§ Supplied data
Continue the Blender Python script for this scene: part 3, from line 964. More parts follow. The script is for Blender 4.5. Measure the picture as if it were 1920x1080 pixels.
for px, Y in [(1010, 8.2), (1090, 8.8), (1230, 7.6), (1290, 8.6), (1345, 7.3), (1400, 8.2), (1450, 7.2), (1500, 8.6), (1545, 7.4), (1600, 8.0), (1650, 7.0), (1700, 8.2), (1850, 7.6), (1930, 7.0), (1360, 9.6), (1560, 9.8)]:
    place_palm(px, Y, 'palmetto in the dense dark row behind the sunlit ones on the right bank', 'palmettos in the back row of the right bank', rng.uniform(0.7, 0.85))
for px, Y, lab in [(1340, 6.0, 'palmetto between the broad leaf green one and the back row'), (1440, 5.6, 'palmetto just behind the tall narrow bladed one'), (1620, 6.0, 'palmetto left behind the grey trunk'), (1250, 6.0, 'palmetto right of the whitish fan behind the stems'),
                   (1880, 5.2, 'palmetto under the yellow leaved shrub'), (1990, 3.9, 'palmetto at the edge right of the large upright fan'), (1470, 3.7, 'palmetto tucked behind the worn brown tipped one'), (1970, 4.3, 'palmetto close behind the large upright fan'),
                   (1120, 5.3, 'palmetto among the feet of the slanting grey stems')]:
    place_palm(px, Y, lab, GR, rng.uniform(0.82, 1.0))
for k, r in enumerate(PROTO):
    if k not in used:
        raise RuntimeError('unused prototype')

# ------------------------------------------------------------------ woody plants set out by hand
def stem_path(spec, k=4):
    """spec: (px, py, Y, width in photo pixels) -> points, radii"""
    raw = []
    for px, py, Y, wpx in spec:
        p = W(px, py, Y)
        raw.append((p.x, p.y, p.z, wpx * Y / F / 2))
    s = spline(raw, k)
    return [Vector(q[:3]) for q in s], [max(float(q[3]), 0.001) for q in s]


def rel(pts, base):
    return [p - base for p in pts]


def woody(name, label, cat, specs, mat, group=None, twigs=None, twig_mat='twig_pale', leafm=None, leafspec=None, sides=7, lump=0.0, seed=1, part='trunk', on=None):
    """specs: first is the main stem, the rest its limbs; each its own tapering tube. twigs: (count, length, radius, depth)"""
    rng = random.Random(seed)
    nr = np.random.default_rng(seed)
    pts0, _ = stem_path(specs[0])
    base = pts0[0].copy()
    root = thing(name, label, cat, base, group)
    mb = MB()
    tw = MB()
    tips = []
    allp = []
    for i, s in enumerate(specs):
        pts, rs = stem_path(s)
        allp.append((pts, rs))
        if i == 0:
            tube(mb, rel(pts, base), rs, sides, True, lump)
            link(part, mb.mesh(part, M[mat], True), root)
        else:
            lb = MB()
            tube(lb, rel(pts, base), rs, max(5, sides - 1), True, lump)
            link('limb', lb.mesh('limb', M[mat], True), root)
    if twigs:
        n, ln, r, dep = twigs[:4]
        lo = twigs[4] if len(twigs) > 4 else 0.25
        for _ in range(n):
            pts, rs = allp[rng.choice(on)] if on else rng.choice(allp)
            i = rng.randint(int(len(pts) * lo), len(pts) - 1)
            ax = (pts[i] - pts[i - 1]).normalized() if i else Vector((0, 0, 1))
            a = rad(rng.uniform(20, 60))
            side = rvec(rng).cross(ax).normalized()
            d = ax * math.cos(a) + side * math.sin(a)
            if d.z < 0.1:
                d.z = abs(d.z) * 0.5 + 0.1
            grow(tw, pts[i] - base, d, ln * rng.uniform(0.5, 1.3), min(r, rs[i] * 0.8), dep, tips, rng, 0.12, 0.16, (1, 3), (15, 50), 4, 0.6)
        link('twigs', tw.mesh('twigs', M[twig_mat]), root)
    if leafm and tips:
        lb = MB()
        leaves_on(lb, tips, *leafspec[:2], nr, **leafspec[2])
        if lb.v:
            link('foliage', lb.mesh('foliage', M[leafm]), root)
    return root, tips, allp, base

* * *

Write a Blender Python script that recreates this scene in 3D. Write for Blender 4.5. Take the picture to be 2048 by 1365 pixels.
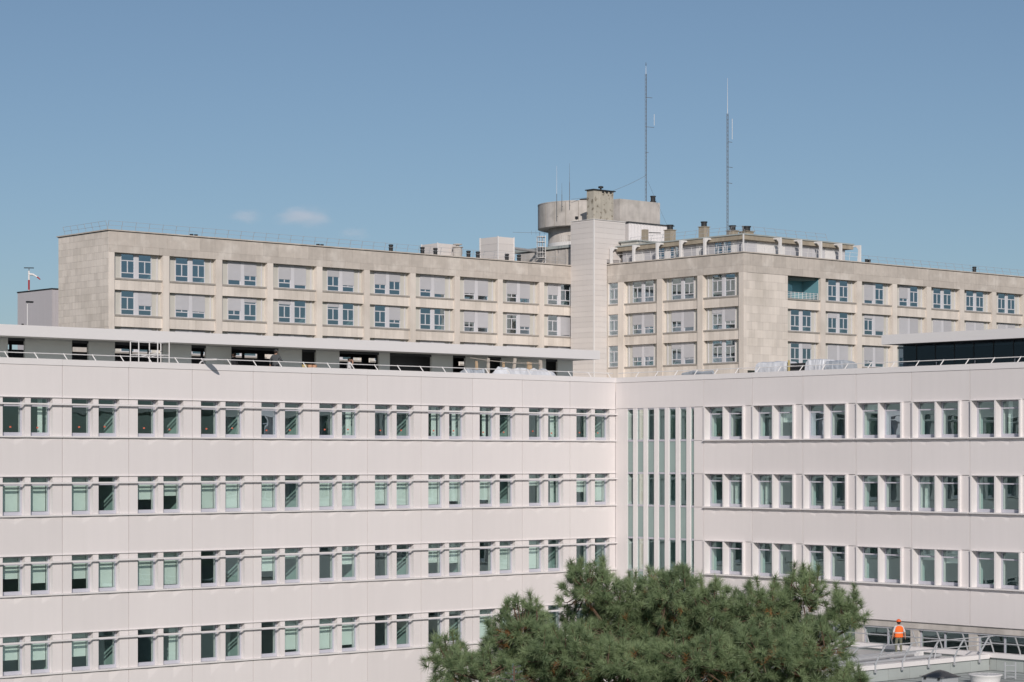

§ Problem description
From the entries above, select each line containing the string "this".

§ Expected answer
Continue the Blender Python script for this scene: part 3, from line 964. More parts follow. The script is for Blender 4.5. Measure the picture as if it were 1920x1080 pixels.
Write a Blender Python script that recreates this scene in 3D. Write for Blender 4.5. Take the picture to be 2048 by 1365 pixels.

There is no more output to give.